Asian stocks fell broadly on Wednesday as initial optimism over the Trump-Kim summit faded and investors shifted their focus to upcoming central bank meetings in the U.S., Europe and Japan.

The U.S. Federal Reserve is widely expected to raise interest rates by 25 basis points when it ends its two-day policy meeting later today. On Thursday, the European Central Bank may outline plans for ending its bond purchasing program.

The Bank of Japan's policy decision is due on Friday, with no change to policy expected.

Chinese markets fell, dragged down by telecom shares as ZTE Corp. resumed trading after recently agreeing to pay up to $1.4 billion in penalties to the U.S. government.

The benchmark Shanghai Composite Index slumped 30.01 points or 1 percent to 3,049.80, while Hong Kong's Hang Seng Index tumbled 377.91 points or 1.2 percent to close at 30,725.15.

Australian shares closed notably lower, led by financials and commodity-related stocks as investors awaited clues on the Fed policy outlook.

The benchmark S&P/ASX 200 Index dropped 30.90 points or 0.5 percent to 6,023.50, while the broader All Ordinaries Index ended down 31.70 points or 0.5 percent at 6,133.10.

The big four banks fell between 0.3 percent and 1 percent on a weaker Aussie dollar, and mining heavyweights BHP Billiton and Rio Tinto shed more than 1 percent to extend losses amid declines in base metal prices.

On the other hand, gas pipeline company APA Group soared 21 percent after it received a A$12.98 billion (£7.3 billion) takeover offer from Hong Kong's CK Infrastructure Holdings.

Shares of Atlas Iron jumped 4.8 percent after Gina Rinehart disclosed a 19.96 stake in the company.

Meanwhile, Japanese shares closed higher as the yen extended losses ahead of the Fed, ECB and BoJ policy meetings. The Nikkei 225 Index rose 88.03 points or 0.4 percent to 22,966.38, while the broader Topix Index closed 0.4 percent higher at 1,800.37.

Toshiba shares soared 6.7 percent on share buyback news. Automaker Toyota gained 1.3 percent after the company said it has concluded an agreement with Grab Holdings Inc. to strengthen their existing partnership.

Energy stocks succumbed to selling pressure, with Inpex and Japan Petroleum closing down over 1 percent each.
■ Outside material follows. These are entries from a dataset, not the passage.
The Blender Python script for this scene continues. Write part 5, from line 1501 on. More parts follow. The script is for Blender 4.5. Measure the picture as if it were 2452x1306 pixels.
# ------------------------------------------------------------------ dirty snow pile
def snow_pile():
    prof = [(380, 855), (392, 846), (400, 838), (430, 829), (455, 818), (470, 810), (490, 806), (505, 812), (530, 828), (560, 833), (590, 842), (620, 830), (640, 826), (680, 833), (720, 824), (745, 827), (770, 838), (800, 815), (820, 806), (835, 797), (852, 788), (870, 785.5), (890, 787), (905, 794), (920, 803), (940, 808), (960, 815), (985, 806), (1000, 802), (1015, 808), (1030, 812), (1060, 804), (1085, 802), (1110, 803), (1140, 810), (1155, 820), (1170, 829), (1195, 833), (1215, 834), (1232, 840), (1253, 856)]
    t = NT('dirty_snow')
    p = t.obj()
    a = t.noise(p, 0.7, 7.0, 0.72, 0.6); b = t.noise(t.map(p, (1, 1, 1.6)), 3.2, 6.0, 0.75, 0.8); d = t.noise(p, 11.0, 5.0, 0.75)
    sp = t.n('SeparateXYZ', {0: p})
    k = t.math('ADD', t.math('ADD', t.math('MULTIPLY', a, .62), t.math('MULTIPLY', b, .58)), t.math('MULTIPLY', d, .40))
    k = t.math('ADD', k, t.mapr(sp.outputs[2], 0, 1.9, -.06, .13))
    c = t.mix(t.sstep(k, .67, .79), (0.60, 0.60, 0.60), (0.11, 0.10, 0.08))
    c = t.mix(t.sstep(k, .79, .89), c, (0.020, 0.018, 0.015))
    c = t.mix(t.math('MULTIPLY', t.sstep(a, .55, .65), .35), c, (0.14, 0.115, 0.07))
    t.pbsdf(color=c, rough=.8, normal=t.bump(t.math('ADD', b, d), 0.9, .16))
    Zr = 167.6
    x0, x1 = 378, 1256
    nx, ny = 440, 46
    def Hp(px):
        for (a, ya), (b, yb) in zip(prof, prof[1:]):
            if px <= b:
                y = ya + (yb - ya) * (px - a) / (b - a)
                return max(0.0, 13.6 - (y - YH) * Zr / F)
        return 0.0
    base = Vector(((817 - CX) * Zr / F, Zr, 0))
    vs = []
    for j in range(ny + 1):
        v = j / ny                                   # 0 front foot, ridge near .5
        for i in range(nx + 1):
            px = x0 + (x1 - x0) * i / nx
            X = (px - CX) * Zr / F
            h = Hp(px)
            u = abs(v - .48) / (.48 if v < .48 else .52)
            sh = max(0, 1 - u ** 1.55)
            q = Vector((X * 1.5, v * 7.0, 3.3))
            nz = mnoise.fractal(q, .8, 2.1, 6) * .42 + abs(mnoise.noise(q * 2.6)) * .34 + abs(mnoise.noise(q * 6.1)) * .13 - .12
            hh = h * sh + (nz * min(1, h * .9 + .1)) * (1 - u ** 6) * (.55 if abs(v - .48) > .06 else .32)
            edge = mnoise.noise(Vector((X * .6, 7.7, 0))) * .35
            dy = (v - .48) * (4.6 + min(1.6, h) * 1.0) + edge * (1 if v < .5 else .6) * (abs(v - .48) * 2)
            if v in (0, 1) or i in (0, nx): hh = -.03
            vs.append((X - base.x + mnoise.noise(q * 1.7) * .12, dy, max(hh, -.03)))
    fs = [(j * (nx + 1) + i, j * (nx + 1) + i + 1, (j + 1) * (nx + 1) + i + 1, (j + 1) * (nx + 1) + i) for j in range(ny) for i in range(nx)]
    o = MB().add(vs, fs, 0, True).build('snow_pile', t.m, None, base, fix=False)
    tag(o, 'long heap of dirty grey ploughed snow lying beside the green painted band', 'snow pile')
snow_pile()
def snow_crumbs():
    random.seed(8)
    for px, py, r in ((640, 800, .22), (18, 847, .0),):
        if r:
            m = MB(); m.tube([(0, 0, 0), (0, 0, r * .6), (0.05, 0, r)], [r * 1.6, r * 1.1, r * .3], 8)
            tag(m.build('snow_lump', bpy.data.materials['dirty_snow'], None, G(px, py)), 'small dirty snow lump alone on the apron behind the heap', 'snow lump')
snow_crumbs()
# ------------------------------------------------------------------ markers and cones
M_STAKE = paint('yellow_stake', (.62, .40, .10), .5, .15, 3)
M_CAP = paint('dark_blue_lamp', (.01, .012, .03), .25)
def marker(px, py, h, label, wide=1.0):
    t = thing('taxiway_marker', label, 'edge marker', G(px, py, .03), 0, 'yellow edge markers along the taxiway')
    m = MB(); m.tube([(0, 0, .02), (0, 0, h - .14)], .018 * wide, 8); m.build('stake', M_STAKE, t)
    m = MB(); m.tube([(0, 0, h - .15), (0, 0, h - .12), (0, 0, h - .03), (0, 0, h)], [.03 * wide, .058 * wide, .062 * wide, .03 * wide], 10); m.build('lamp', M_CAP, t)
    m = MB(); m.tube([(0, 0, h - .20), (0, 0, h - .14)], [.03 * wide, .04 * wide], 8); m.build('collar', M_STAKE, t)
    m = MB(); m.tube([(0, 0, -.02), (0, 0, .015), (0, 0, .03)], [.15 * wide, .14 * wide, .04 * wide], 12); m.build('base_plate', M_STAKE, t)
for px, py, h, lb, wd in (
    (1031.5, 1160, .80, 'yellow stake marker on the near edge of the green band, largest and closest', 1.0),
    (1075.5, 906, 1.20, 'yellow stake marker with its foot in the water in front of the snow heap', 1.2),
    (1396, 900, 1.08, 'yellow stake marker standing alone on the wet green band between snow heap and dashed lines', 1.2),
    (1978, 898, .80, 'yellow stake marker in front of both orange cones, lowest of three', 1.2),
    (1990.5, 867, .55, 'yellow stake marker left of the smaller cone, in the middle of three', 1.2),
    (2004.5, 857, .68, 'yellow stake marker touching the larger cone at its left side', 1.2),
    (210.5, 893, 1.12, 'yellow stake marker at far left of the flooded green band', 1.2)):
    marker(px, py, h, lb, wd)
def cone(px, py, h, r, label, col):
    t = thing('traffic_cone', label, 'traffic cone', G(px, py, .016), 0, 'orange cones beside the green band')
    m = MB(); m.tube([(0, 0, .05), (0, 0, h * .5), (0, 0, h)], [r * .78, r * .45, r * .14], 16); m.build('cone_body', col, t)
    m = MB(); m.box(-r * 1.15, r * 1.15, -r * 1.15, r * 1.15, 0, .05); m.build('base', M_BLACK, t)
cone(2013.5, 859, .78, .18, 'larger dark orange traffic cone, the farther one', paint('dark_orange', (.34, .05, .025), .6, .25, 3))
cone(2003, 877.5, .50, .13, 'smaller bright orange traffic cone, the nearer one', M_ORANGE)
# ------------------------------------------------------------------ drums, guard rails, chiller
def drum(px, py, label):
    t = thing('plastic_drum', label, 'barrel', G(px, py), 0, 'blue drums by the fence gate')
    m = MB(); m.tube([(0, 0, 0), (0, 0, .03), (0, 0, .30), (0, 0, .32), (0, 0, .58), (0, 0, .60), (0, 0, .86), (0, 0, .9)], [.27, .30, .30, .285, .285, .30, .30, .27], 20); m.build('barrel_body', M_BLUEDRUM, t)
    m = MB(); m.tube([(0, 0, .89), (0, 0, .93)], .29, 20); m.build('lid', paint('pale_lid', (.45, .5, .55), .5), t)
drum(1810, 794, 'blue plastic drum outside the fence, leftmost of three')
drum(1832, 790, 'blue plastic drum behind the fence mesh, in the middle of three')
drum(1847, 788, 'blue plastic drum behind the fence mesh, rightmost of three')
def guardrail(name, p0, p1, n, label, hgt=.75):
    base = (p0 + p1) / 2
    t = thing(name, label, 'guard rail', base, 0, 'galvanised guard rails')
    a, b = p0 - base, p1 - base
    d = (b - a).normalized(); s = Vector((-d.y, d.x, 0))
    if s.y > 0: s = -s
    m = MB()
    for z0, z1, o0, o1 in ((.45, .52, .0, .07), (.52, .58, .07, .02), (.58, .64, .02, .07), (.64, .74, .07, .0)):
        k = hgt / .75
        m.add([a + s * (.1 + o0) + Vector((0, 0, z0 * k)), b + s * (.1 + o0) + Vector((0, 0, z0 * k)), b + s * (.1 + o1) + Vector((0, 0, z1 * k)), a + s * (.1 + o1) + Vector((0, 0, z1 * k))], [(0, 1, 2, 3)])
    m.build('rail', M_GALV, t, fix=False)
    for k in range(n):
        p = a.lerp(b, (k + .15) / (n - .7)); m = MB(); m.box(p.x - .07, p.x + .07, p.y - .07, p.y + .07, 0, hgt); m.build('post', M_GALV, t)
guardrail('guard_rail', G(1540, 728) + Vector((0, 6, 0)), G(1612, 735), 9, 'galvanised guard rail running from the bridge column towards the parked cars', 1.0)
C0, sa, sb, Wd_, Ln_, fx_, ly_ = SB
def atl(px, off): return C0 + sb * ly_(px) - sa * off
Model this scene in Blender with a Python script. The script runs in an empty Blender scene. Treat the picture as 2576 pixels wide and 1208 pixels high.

Nintendo plunged 6.2 percent after unveiling new game titles for its Nintendo Switch console

New Zealand shares finished modestly higher, with the benchmark S&P/NZX-50 index closing up 0.2 percent at 8,977.31. Consumer staple stocks declined, with A2 Milk falling 2.4 percent to close at $11.50. Markets in South Korea and Indonesia were closed for holidays.

India's Sensex was moving up 0.4 percent and the Taiwan Weighted rose 0.3 percent, while Malaysia's KLSE Composite index was marginally lower and Singapore's Straits Times index was down over 1 percent.

Overnight, U.S. stocks ended mixed as the Trump-Kim summit failed to impress investors and focus turned to central bank meetings.

A gauge of U.S. inflation accelerated in May to the fastest pace in more than six years, reinforcing the Federal Reserve's outlook for gradual interest-rate hikes.

The Dow Jones Industrial Average slid marginally, while the S&P 500 rose 0.2 percent and the tech-heavy Nasdaq Composite added 0.6 percent to reach a fresh record closing high.